John Ario Katili dikenal sebagai tokoh paling revolusioner dalam perkembangan ilmu geologi di Indoensia. Jasa-jasanya di bidang geologi, pendidik, birokrat, politisi, serta diplomat Indonesia hingga kini banyak dijadikan sebagai kiblat dalam pembelajaran di kalangan siswa dan mahasiswa.

John Ario Katili, dikenal juga pernah mendalami ilmu sastra secara langsung dari H.B Jassin. John Ario merupakan Doktor Geologi pertama di Indonesia. Foto: Dok UPTD Museum Gorontalo

John Ario dilahirkan di kampung Bugis di Kota Gorontalo pada 9 Juni 1929. Dirinya dikenal juga pernah mendalami ilmu sastra secara langsung dari H.B Jassin. John Ario merupakan Doktor Geologi pertama di Indonesia.
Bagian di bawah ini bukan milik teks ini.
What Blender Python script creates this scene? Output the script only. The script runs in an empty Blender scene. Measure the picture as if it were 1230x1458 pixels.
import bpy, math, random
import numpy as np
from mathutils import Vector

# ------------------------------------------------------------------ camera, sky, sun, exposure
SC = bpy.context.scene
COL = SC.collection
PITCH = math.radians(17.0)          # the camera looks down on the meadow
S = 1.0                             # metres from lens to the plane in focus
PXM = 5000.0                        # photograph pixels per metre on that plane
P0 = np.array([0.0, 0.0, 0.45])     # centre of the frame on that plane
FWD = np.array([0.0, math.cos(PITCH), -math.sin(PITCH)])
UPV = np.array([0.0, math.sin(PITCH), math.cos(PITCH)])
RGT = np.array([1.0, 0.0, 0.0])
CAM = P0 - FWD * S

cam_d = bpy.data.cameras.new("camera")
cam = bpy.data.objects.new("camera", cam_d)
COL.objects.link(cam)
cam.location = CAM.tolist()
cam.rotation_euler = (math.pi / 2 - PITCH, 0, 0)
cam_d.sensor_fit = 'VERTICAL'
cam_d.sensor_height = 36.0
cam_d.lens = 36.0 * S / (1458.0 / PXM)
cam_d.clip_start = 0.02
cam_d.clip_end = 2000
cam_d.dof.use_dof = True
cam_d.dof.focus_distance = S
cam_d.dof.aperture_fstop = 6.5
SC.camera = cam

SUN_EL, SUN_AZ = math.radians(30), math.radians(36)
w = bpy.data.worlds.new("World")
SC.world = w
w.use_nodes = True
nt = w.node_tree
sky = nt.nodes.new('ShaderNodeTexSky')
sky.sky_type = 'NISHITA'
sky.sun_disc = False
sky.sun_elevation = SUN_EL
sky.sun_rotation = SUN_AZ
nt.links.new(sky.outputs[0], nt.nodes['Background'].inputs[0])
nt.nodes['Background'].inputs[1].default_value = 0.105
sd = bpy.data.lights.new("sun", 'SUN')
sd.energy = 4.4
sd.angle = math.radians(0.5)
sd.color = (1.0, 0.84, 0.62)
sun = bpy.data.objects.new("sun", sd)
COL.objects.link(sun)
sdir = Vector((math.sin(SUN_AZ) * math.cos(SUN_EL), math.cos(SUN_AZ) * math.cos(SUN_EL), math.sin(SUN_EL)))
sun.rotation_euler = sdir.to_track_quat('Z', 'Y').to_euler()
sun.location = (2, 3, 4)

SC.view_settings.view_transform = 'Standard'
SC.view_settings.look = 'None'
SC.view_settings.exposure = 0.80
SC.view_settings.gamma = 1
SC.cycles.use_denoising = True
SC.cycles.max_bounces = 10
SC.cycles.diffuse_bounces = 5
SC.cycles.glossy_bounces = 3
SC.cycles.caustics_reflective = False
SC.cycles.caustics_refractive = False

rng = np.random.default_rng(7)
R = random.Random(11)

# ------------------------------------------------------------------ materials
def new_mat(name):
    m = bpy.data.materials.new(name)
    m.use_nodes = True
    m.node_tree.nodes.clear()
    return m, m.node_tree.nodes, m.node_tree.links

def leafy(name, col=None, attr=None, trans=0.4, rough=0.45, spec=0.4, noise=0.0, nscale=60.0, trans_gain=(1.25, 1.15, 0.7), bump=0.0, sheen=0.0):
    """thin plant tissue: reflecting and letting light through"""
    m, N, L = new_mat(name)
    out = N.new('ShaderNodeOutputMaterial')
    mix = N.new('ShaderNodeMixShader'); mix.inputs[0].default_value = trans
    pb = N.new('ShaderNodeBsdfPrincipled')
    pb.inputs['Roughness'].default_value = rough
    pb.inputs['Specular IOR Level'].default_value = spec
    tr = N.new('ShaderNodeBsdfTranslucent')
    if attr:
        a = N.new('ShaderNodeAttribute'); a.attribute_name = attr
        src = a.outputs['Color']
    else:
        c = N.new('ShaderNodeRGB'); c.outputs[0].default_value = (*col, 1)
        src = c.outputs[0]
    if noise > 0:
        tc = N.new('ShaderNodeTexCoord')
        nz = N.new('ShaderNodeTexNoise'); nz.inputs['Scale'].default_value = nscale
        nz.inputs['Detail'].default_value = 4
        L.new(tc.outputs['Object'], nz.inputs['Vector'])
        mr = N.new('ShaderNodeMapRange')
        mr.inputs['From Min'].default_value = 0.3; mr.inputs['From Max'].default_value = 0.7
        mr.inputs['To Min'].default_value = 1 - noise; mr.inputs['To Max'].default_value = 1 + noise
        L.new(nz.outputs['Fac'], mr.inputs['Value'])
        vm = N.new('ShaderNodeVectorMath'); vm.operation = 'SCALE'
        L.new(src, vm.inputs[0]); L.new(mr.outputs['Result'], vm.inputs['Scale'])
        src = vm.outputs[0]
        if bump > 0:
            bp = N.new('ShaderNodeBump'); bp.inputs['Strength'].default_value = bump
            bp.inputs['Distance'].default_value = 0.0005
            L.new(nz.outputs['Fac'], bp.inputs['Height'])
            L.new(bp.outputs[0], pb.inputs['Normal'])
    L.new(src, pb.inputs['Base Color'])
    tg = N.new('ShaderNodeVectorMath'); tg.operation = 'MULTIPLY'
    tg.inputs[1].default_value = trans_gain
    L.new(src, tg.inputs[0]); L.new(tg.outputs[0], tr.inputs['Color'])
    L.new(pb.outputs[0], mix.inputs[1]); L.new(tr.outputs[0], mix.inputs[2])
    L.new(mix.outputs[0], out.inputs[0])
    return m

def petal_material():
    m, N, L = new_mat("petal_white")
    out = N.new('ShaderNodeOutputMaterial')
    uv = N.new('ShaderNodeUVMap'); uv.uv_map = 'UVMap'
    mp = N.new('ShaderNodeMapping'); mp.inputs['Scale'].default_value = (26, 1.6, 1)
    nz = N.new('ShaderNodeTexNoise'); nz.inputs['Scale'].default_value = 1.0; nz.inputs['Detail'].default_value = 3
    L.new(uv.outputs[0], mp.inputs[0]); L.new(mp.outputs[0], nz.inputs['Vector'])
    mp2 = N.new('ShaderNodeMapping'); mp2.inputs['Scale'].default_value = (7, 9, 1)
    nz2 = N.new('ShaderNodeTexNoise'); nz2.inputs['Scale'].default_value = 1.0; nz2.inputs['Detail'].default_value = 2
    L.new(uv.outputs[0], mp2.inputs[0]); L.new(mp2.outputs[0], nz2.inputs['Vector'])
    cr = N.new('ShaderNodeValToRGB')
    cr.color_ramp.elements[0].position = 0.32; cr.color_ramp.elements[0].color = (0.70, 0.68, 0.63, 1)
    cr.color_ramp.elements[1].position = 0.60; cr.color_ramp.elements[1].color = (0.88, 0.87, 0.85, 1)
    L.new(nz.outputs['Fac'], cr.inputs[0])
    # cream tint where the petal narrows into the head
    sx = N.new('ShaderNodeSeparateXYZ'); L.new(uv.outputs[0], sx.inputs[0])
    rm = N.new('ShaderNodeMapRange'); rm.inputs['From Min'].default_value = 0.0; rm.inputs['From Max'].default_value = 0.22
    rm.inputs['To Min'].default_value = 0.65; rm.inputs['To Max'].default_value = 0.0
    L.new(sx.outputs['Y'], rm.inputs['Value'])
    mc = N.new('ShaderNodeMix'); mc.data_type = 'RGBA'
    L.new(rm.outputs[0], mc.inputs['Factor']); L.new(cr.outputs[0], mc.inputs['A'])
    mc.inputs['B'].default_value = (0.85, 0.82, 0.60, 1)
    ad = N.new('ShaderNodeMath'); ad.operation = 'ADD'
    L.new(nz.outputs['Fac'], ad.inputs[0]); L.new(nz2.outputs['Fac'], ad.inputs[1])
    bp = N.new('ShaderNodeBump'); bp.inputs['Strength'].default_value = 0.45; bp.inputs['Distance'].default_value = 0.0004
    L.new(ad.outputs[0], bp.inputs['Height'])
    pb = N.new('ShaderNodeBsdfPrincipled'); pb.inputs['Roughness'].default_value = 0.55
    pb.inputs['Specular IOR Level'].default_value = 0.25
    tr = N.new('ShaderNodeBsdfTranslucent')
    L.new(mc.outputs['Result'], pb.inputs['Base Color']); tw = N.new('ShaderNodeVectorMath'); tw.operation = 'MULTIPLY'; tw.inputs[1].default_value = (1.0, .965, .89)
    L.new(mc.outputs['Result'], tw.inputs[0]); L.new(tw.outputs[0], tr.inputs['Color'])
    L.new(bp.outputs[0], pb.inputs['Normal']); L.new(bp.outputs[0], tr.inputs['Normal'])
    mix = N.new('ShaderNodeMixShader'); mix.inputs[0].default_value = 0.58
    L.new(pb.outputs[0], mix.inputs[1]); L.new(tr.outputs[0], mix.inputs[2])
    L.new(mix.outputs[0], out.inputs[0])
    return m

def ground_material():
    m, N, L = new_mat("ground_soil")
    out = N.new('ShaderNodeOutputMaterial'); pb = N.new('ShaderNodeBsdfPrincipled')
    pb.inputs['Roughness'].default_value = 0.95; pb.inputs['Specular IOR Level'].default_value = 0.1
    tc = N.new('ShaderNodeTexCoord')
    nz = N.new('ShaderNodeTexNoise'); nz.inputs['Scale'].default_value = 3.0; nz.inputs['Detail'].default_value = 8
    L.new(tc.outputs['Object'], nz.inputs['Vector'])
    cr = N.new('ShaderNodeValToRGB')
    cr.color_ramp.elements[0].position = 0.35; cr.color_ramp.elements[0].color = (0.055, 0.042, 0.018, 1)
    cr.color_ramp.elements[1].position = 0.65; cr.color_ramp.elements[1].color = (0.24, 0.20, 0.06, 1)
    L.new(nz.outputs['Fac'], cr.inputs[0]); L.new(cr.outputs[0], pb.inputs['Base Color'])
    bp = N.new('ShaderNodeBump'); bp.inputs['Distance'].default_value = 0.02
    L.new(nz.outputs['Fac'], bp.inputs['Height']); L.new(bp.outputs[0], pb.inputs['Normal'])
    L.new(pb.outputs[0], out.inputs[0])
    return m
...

Dengan karyanya di bidang Ilmu Saintis Geologi, maka ia diberi penghargaan Bintang Mahaputera Adipradanan pada tahun 1997, Ordre National Du Merite dari pemerintah Prancis dan berbagai bintang kehormatan dari Swedia, Prancis, Belanda hingga Rusia. Di usia 79 tahun dirinya meniggal di Jakarta pada 19 Juni 2008.